COLLECTED MATERIAL:

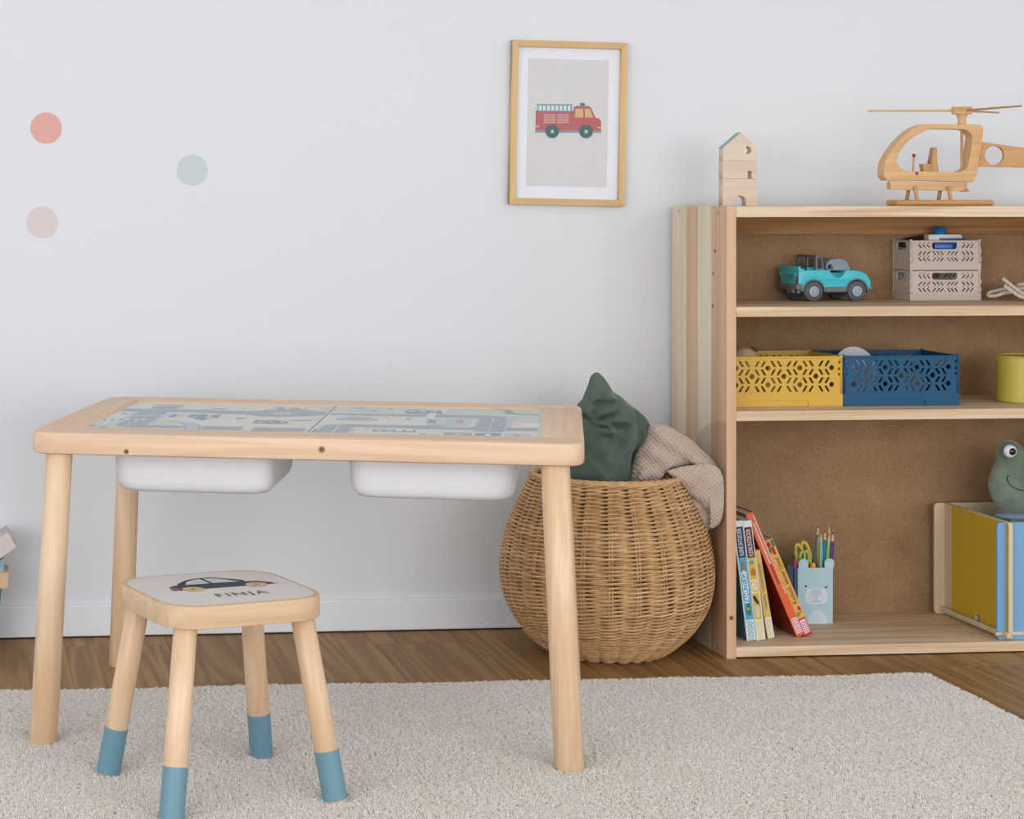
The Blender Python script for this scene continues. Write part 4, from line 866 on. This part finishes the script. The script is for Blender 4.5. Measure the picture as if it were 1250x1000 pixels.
ar2 = [(x, max(z, hz0)) for x, z in ar]
link('block', plate([(xl, hz0), (ar2[-1][0], hz0)]+ar2[::-1][1:-1]+[(ar2[0][0], hz0), (xr, hz0), (xr, j1-.02), (xl, j1-.02)], (), th_, .04, 'XZ', -17), hsm, hs)
link('block', plate([(xl, j1), (xr, j1), (xr, j2-.02), (xl, j2-.02)], [[hp_(428, 572-2), hp_(483, 572-2), hp_(483, 490), hp_(428, 490)]], th_, .04, 'XZ', -17), hsm, hs)
pk = hp_(372, 100); el = hp_(190, 255); er = hp_(536, 245)
link('block', plate([(xl+.05, j2), (xr+.05, j2), (er[0], er[1]), pk, (el[0], el[1])], [[hp_(440+39*math.cos(a), 278-39*math.sin(a)) for a in [2*PI*k/24 for k in range(24)]]], th_, .04, 'XZ', -17), hsm, hs)
d_ = Vector((pk[0]-el[0], pk[1]-el[1])).normalized(); n_ = Vector((-d_.y, d_.x))*.1
link('roof_paint', plate([(el[0]+n_.x, el[1]+n_.y), (pk[0]+n_.x, pk[1]+n_.y), pk, el], (), th_, 0, 'XZ', -17), plain('#9fb0ae', .6), hs, label='grey-green painted roof slope')

# ------------------------------------------------------------------ wooden helicopter
hel_m = wood('heli_pine', '#dcb484', '#c69a66', 'X', 0.45, 1.0, c3='#c89c68', ring=8, var=0.04)
hel_z = wood('heli_pine_z', '#cb9f6b', '#b38452', 'Z', 0.45, 1.2, ring=6, var=0.04)
he = thing('toy_helicopter', 'wooden toy helicopter with rotor blades and skids on top of the bookcase', 'toy helicopter', (0, 0, 0))
HY = -25.2
def hp(X, Y, d=0.0): return at(1050+X/6.25, 110+Y/6.25, HY+d)
k1 = 1/6.25/6.52
out_ = [(205, 683), (183, 655), (180, 630), (195, 540), (240, 460), (300, 385), (370, 318), (440, 275), (500, 260), (560, 258), (740, 262), (905, 263), (940, 290), (936, 360), (905, 560), (885, 670), (860, 700), (820, 702), (500, 692), (220, 690)]
in_ = [(300, 585), (285, 545), (290, 500), (320, 445), (370, 390), (440, 340), (520, 303), (570, 296), (770, 300), (820, 312), (856, 350), (852, 400), (832, 540), (818, 590), (780, 618), (720, 628), (500, 620), (370, 618), (330, 605)]
link('cabin_frame', plate(smoothpoly([hp(*p) for p in out_], 3), [smoothpoly([hp(*p) for p in in_], 4)], 2.9, .12, 'XZ', HY), wood('heli_cab', '#dcb484', '#c99d69', 'X', 0.45, 1.0, c3='#cb9f6b', ring=9, var=0, knots=((hp(432, 636)[0], HY, hp(432, 636)[1], .45),)), he, 40)
def pts2(*p): return [hp(*q) for q in p]
def pts3(*p): return [hp(*q, 1.0) for q in p]
link('belly_bar', plate(roundpoly(pts2((232, 697), (800, 710), (795, 770), (235, 760)), .15), (), .9, .08, 'XZ', HY+.2), hel_m, he, 40)
link('belly_bar', plate(roundpoly([hp(*q, 2.3) for q in ((213, 697), (812, 710), (812, 768), (213, 758))], .15), (), .9, .08, 'XZ', HY+2.0), hel_m, he, 40)
link('cross_rod', cyl((hp(800, 0)[0], HY+1.6, hp(0, 765)[1]), (hp(862, 0)[0], HY+1.9, hp(0, 765)[1]), .25), hel_z, he, 50)
sz_ = 83.02
for (yy, xa, xb) in ((HY-.4, 275, 1010), (HY+3.3, 207, 900)):
    link('skid', cyl((hp(xa, 0, yy-HY)[0], yy, 83.1), (hp(xb, 0, yy-HY)[0], yy, 83.1), .56, n=28, bev=.1), wood('heli_skid', '#cf9c5e', '#b9854a', 'X', 0.4, 1.2, ring=5, var=0), he, 50)
for (yy, xs, sg) in ((HY+.1, (415, 672), -1), (HY+2.9, (375, 618), 1)):
    for xx in xs:
        dx = 14
        a = hp(xx, 735, yy-HY); c = hp(xx+dx*(-sg), 850, yy-HY)
        link('strut', cyl((a[0], yy-.12*(-sg), a[1]), (c[0], yy+sg*.4, 83.3), .36, n=20, bev=.08), hel_z, he, 50)
link('tail_boom', plate(pts3((885, 392), (930, 396), (1250, 440), (1560, 482), (1640, 380), (1700, 380), (1690, 560), (1640, 600), (885, 583)), [[hp(1027+74*math.cos(a), 498-72*math.sin(a), 1.0) for a in [2*PI*k/32 for k in range(32)]]], .9, .08, 'XZ', HY+1.0), wood('heli_tail', '#d3a673', '#bd8d5a', 'X', 0.45, 1.0, ring=8, var=0), he, 40)
rc = hp(776, 0, 1.45)[0]
link('mast', cyl((rc, HY+1.45, hp(0, 625)[1]), (rc, HY+1.45, hp(0, 290)[1]), .26), hel_z, he, 50)
zt_ = hp(0, 258)[1]
link('rotor_post', lathe([(0, 0), (.85, 0), (.75, .5), (.72, 1.0), (1.0, 1.6), (1.0, 1.95), (0, 1.95)], 28, Matrix.Translation((rc, HY+1.45, zt_))), hel_m, he, 40)
zr = zt_+1.95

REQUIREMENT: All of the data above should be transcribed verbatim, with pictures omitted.

WRITTEN SOLUTION:
The Blender Python script for this scene continues. Write part 4, from line 866 on. This part finishes the script. The script is for Blender 4.5. Measure the picture as if it were 1250x1000 pixels.
ar2 = [(x, max(z, hz0)) for x, z in ar]
link('block', plate([(xl, hz0), (ar2[-1][0], hz0)]+ar2[::-1][1:-1]+[(ar2[0][0], hz0), (xr, hz0), (xr, j1-.02), (xl, j1-.02)], (), th_, .04, 'XZ', -17), hsm, hs)
link('block', plate([(xl, j1), (xr, j1), (xr, j2-.02), (xl, j2-.02)], [[hp_(428, 572-2), hp_(483, 572-2), hp_(483, 490), hp_(428, 490)]], th_, .04, 'XZ', -17), hsm, hs)
pk = hp_(372, 100); el = hp_(190, 255); er = hp_(536, 245)
link('block', plate([(xl+.05, j2), (xr+.05, j2), (er[0], er[1]), pk, (el[0], el[1])], [[hp_(440+39*math.cos(a), 278-39*math.sin(a)) for a in [2*PI*k/24 for k in range(24)]]], th_, .04, 'XZ', -17), hsm, hs)
d_ = Vector((pk[0]-el[0], pk[1]-el[1])).normalized(); n_ = Vector((-d_.y, d_.x))*.1
link('roof_paint', plate([(el[0]+n_.x, el[1]+n_.y), (pk[0]+n_.x, pk[1]+n_.y), pk, el], (), th_, 0, 'XZ', -17), plain('#9fb0ae', .6), hs, label='grey-green painted roof slope')

# ------------------------------------------------------------------ wooden helicopter
hel_m = wood('heli_pine', '#dcb484', '#c69a66', 'X', 0.45, 1.0, c3='#c89c68', ring=8, var=0.04)
hel_z = wood('heli_pine_z', '#cb9f6b', '#b38452', 'Z', 0.45, 1.2, ring=6, var=0.04)
he = thing('toy_helicopter', 'wooden toy helicopter with rotor blades and skids on top of the bookcase', 'toy helicopter', (0, 0, 0))
HY = -25.2
def hp(X, Y, d=0.0): return at(1050+X/6.25, 110+Y/6.25, HY+d)
k1 = 1/6.25/6.52
out_ = [(205, 683), (183, 655), (180, 630), (195, 540), (240, 460), (300, 385), (370, 318), (440, 275), (500, 260), (560, 258), (740, 262), (905, 263), (940, 290), (936, 360), (905, 560), (885, 670), (860, 700), (820, 702), (500, 692), (220, 690)]
in_ = [(300, 585), (285, 545), (290, 500), (320, 445), (370, 390), (440, 340), (520, 303), (570, 296), (770, 300), (820, 312), (856, 350), (852, 400), (832, 540), (818, 590), (780, 618), (720, 628), (500, 620), (370, 618), (330, 605)]
link('cabin_frame', plate(smoothpoly([hp(*p) for p in out_], 3), [smoothpoly([hp(*p) for p in in_], 4)], 2.9, .12, 'XZ', HY), wood('heli_cab', '#dcb484', '#c99d69', 'X', 0.45, 1.0, c3='#cb9f6b', ring=9, var=0, knots=((hp(432, 636)[0], HY, hp(432, 636)[1], .45),)), he, 40)
def pts2(*p): return [hp(*q) for q in p]
def pts3(*p): return [hp(*q, 1.0) for q in p]
link('belly_bar', plate(roundpoly(pts2((232, 697), (800, 710), (795, 770), (235, 760)), .15), (), .9, .08, 'XZ', HY+.2), hel_m, he, 40)
link('belly_bar', plate(roundpoly([hp(*q, 2.3) for q in ((213, 697), (812, 710), (812, 768), (213, 758))], .15), (), .9, .08, 'XZ', HY+2.0), hel_m, he, 40)
link('cross_rod', cyl((hp(800, 0)[0], HY+1.6, hp(0, 765)[1]), (hp(862, 0)[0], HY+1.9, hp(0, 765)[1]), .25), hel_z, he, 50)
sz_ = 83.02
for (yy, xa, xb) in ((HY-.4, 275, 1010), (HY+3.3, 207, 900)):
    link('skid', cyl((hp(xa, 0, yy-HY)[0], yy, 83.1), (hp(xb, 0, yy-HY)[0], yy, 83.1), .56, n=28, bev=.1), wood('heli_skid', '#cf9c5e', '#b9854a', 'X', 0.4, 1.2, ring=5, var=0), he, 50)
for (yy, xs, sg) in ((HY+.1, (415, 672), -1), (HY+2.9, (375, 618), 1)):
    for xx in xs:
        dx = 14
        a = hp(xx, 735, yy-HY); c = hp(xx+dx*(-sg), 850, yy-HY)
        link('strut', cyl((a[0], yy-.12*(-sg), a[1]), (c[0], yy+sg*.4, 83.3), .36, n=20, bev=.08), hel_z, he, 50)
link('tail_boom', plate(pts3((885, 392), (930, 396), (1250, 440), (1560, 482), (1640, 380), (1700, 380), (1690, 560), (1640, 600), (885, 583)), [[hp(1027+74*math.cos(a), 498-72*math.sin(a), 1.0) for a in [2*PI*k/32 for k in range(32)]]], .9, .08, 'XZ', HY+1.0), wood('heli_tail', '#d3a673', '#bd8d5a', 'X', 0.45, 1.0, ring=8, var=0), he, 40)
rc = hp(776, 0, 1.45)[0]
link('mast', cyl((rc, HY+1.45, hp(0, 625)[1]), (rc, HY+1.45, hp(0, 290)[1]), .26), hel_z, he, 50)
zt_ = hp(0, 258)[1]
link('rotor_post', lathe([(0, 0), (.85, 0), (.75, .5), (.72, 1.0), (1.0, 1.6), (1.0, 1.95), (0, 1.95)], 28, Matrix.Translation((rc, HY+1.45, zt_))), hel_m, he, 40)
zr = zt_+1.95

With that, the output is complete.